Thailand's CEOs Push Bold Plan to Create 2,000 Unicorns
Thailand's top business leaders unveiled an ambitious strategy to transform the nation into a tech powerhouse by funding 200,000 student startups. The plan aims to close the innovation gap with Singapore and revive the country's stagnating economy.
Thailand's business elite gathered this week with a message of hope: the country's economic struggles can become a launchpad for innovation.
At the CEO CONNEXT 2025 awards ceremony, Suphachai Chearavanont of CP Group received the CEO of the Year honor and presented a blueprint to pull Thailand out of its economic slump. His vision centers on courage, digital transformation, and betting big on young innovators.
The numbers tell a sobering story. Thailand currently has just 2,000 startups compared to Singapore's 50,000. But Suphachai sees this gap as an opportunity, not a defeat.
His proposal is remarkably simple: provide seed funding to 200,000 university student teams across the country. Even if only one percent become unicorn companies valued at over a billion dollars, Thailand would gain 2,000 major innovators reshaping the economy.
The strategy extends beyond startups. Suphachai outlined four pillars for growth: connecting Thailand with Malaysia and Singapore to leverage their combined $1.6 trillion economy, digitizing informal businesses to expand the tax base, attracting seven million skilled workers, and establishing the country as a regional hub for data centers and artificial intelligence.

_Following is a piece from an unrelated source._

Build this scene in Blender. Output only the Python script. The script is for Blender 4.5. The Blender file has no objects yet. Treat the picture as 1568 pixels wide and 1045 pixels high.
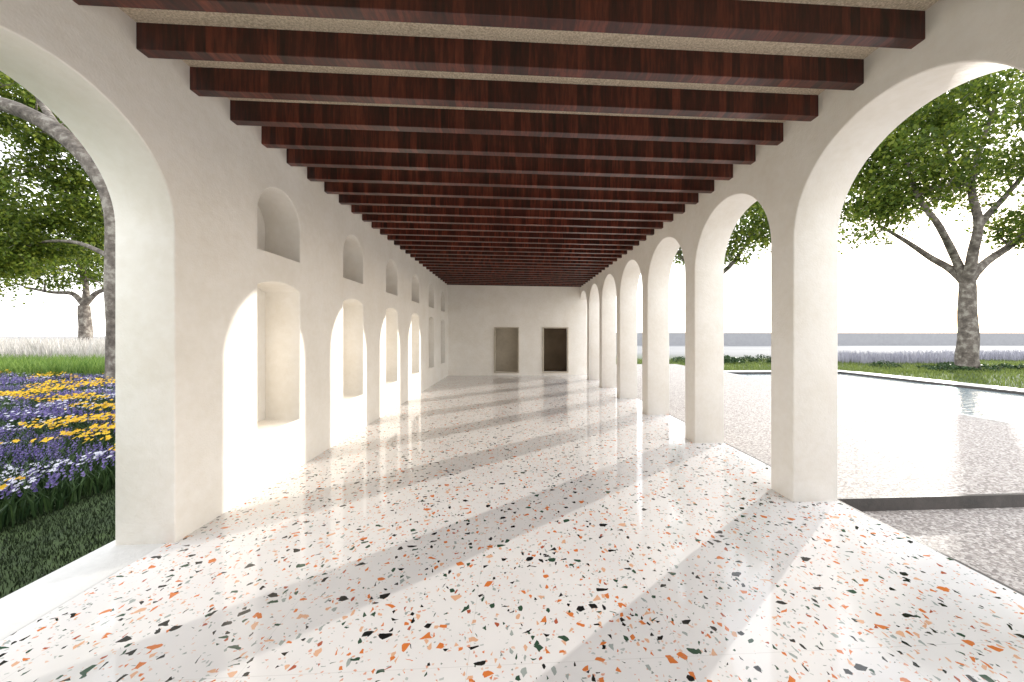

Shine Bunnag, CEO of The Nation Group which organized the event, acknowledged the pessimism clouding business sentiment. Concerns about being stuck in old industries and potentially falling behind Vietnam's GDP have created what he called a "hibernating bear" mentality where companies fear investing.
Yet Bunnag expressed confidence in Thai businesses. "Thai private enterprises have a high capability to survive in any situation," he said, noting that the event itself creates networks where leaders can collaborate on solutions.
Why This Inspires
This gathering represents a fundamental shift in how Thailand's business community views crisis. Rather than retreating during economic uncertainty, these leaders are proposing the largest bet on young talent in the country's history. The seed funding initiative would touch nearly every university in Thailand, democratizing access to entrepreneurship and potentially discovering innovators from unexpected places.
The ceremony also honored four other exceptional CEOs leading change in sustainability, innovation, banking, and digital currency, showing that transformation is already underway across sectors.
"Thailand definitely has a future," Suphachai told his fellow executives in closing.